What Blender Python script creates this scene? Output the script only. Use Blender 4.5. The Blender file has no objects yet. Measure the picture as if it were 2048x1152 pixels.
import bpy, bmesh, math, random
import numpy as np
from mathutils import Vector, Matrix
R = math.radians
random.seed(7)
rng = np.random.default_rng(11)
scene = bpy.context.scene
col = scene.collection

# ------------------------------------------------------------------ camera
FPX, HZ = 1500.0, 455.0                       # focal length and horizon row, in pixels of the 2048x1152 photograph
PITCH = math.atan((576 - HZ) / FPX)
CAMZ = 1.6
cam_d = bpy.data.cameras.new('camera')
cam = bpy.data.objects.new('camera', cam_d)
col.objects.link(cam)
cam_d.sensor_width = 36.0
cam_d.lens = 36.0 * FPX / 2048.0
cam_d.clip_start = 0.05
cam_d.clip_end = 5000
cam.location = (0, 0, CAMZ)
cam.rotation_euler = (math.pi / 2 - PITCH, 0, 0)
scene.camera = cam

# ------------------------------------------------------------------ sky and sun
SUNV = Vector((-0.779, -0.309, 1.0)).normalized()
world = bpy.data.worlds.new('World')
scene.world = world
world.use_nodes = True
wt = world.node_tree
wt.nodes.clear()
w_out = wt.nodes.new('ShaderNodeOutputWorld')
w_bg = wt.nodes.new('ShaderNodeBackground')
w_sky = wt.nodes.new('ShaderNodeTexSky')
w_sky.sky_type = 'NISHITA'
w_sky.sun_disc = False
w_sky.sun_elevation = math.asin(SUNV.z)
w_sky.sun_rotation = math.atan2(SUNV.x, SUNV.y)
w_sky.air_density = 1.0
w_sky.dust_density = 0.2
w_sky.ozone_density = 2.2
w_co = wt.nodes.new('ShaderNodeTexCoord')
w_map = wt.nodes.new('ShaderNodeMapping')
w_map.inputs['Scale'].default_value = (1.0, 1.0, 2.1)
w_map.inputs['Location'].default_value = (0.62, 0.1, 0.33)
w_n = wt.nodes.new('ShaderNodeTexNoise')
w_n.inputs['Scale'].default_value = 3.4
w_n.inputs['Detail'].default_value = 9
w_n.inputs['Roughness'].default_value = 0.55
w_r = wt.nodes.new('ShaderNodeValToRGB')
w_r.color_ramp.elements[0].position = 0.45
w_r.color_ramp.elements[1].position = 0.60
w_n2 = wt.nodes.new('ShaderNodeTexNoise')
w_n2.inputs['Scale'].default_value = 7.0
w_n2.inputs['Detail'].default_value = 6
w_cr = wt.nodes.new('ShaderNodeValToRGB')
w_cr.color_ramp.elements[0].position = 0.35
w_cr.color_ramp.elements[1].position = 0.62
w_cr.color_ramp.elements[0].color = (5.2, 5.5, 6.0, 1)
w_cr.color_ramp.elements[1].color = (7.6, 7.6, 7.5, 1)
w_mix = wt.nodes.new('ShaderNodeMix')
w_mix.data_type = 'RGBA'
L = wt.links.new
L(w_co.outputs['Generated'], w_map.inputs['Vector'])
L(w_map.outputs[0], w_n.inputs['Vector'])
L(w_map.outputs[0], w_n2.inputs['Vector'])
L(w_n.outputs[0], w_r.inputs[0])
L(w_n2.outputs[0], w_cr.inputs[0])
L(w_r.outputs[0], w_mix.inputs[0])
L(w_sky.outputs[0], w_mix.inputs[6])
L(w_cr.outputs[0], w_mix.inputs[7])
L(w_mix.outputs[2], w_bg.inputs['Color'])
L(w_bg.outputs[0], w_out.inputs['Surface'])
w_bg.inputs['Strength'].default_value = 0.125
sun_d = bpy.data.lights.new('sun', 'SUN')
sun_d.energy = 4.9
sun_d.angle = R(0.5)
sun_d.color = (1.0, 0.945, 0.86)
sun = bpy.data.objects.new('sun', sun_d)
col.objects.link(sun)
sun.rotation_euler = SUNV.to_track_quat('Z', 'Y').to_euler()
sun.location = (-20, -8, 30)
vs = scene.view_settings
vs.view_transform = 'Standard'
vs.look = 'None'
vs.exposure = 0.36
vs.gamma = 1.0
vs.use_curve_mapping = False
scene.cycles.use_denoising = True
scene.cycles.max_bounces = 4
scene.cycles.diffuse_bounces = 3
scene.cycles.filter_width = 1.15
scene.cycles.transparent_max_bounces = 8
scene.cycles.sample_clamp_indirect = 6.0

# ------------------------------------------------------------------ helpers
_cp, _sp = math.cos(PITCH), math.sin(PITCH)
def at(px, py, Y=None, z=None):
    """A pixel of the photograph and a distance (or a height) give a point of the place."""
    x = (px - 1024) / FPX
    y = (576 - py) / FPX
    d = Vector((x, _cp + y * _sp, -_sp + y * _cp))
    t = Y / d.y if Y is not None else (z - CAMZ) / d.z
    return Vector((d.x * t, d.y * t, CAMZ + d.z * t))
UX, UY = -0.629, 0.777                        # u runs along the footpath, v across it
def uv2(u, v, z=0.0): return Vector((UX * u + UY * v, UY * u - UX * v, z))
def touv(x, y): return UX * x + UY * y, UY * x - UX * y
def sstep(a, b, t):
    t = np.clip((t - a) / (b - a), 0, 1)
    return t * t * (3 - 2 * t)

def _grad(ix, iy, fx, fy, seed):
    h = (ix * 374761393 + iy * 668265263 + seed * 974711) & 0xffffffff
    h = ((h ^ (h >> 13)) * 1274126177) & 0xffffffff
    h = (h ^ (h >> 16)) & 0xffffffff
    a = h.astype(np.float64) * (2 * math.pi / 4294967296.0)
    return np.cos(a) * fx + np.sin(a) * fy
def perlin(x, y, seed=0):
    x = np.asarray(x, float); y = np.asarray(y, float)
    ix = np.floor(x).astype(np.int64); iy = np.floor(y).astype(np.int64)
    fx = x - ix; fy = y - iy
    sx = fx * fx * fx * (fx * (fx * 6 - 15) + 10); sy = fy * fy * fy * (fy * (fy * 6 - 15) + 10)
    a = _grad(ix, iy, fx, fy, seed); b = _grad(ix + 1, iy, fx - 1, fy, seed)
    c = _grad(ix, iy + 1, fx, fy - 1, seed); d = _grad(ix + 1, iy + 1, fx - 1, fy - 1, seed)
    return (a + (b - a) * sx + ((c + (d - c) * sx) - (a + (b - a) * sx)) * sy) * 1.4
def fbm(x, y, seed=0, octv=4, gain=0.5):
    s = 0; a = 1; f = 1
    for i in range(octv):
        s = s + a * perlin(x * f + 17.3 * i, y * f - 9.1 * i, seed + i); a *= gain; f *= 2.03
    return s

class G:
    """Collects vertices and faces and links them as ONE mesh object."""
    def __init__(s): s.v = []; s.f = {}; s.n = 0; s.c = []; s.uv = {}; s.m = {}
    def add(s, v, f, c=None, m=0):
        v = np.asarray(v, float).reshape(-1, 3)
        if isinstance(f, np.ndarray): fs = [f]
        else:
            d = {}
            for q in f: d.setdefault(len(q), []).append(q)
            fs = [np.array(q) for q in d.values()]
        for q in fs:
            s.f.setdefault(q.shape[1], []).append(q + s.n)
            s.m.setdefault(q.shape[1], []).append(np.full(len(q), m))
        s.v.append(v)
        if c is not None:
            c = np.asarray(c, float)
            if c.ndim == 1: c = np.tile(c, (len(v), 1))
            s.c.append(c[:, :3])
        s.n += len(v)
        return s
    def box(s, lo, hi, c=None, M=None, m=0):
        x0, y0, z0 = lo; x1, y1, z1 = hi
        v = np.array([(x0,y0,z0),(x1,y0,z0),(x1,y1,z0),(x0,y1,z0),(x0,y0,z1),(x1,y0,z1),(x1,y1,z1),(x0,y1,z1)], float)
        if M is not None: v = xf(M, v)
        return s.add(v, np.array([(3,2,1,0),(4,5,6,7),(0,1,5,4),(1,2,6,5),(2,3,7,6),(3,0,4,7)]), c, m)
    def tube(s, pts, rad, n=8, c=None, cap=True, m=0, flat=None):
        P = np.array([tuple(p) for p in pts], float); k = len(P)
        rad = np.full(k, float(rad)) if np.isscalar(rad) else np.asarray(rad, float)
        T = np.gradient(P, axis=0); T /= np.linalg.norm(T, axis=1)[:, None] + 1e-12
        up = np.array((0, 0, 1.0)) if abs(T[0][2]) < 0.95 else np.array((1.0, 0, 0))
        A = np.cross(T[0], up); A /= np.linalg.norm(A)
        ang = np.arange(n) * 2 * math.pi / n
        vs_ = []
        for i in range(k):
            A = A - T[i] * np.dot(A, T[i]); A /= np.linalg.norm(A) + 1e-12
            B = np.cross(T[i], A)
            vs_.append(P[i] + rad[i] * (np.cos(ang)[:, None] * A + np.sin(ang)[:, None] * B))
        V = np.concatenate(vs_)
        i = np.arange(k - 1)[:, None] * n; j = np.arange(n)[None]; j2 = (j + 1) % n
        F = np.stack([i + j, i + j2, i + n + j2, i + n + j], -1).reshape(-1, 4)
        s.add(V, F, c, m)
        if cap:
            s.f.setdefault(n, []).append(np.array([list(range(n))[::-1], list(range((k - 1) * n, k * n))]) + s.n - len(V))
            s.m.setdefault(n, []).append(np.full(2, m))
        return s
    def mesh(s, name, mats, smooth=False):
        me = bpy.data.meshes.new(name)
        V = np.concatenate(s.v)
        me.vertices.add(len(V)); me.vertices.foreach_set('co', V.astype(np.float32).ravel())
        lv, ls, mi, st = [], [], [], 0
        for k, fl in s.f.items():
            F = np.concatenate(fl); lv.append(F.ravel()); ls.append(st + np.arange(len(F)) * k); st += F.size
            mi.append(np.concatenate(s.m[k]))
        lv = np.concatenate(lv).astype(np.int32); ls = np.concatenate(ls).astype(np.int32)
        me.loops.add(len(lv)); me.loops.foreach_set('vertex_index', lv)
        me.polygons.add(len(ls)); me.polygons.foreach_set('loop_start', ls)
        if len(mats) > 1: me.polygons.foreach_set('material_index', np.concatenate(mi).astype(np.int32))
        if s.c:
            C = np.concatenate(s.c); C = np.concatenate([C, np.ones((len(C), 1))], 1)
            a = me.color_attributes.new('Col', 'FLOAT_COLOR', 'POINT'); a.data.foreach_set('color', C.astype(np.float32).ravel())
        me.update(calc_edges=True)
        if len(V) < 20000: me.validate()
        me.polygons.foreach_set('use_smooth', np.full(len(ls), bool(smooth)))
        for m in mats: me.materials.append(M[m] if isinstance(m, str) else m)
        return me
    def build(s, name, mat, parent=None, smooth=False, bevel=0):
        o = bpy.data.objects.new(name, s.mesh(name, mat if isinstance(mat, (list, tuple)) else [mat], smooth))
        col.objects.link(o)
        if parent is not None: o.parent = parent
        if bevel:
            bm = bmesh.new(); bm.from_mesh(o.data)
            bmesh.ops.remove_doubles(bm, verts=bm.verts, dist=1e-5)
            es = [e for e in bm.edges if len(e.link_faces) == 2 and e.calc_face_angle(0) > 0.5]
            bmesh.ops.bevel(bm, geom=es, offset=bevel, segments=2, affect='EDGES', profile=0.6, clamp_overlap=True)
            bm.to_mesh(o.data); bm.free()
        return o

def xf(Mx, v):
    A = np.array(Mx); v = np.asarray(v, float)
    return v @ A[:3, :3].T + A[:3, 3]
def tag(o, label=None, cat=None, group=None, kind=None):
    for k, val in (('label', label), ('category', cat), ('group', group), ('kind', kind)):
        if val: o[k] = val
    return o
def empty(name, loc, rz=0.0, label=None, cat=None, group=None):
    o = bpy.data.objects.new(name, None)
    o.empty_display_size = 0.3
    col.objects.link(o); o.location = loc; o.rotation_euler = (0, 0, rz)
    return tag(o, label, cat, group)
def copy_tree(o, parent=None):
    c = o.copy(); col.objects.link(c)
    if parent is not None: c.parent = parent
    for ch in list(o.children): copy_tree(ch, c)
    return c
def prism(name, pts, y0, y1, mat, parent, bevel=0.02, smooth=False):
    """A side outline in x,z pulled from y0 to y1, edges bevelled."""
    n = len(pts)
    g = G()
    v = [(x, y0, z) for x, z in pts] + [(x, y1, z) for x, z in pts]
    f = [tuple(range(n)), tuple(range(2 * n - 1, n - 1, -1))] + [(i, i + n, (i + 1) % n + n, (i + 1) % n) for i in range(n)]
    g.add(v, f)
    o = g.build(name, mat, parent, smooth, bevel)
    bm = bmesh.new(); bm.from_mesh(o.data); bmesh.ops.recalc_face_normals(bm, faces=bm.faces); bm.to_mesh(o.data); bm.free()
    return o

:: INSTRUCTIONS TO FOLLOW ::
Return only the lines from the beginning of the material up to and including the line with "scene.camera = cam", exactly as written.

:: SOLUTION TO THIS PROBLEM ::
What Blender Python script creates this scene? Output the script only. Use Blender 4.5. The Blender file has no objects yet. Measure the picture as if it were 2048x1152 pixels.
import bpy, bmesh, math, random
import numpy as np
from mathutils import Vector, Matrix
R = math.radians
random.seed(7)
rng = np.random.default_rng(11)
scene = bpy.context.scene
col = scene.collection

# ------------------------------------------------------------------ camera
FPX, HZ = 1500.0, 455.0                       # focal length and horizon row, in pixels of the 2048x1152 photograph
PITCH = math.atan((576 - HZ) / FPX)
CAMZ = 1.6
cam_d = bpy.data.cameras.new('camera')
cam = bpy.data.objects.new('camera', cam_d)
col.objects.link(cam)
cam_d.sensor_width = 36.0
cam_d.lens = 36.0 * FPX / 2048.0
cam_d.clip_start = 0.05
cam_d.clip_end = 5000
cam.location = (0, 0, CAMZ)
cam.rotation_euler = (math.pi / 2 - PITCH, 0, 0)
scene.camera = cam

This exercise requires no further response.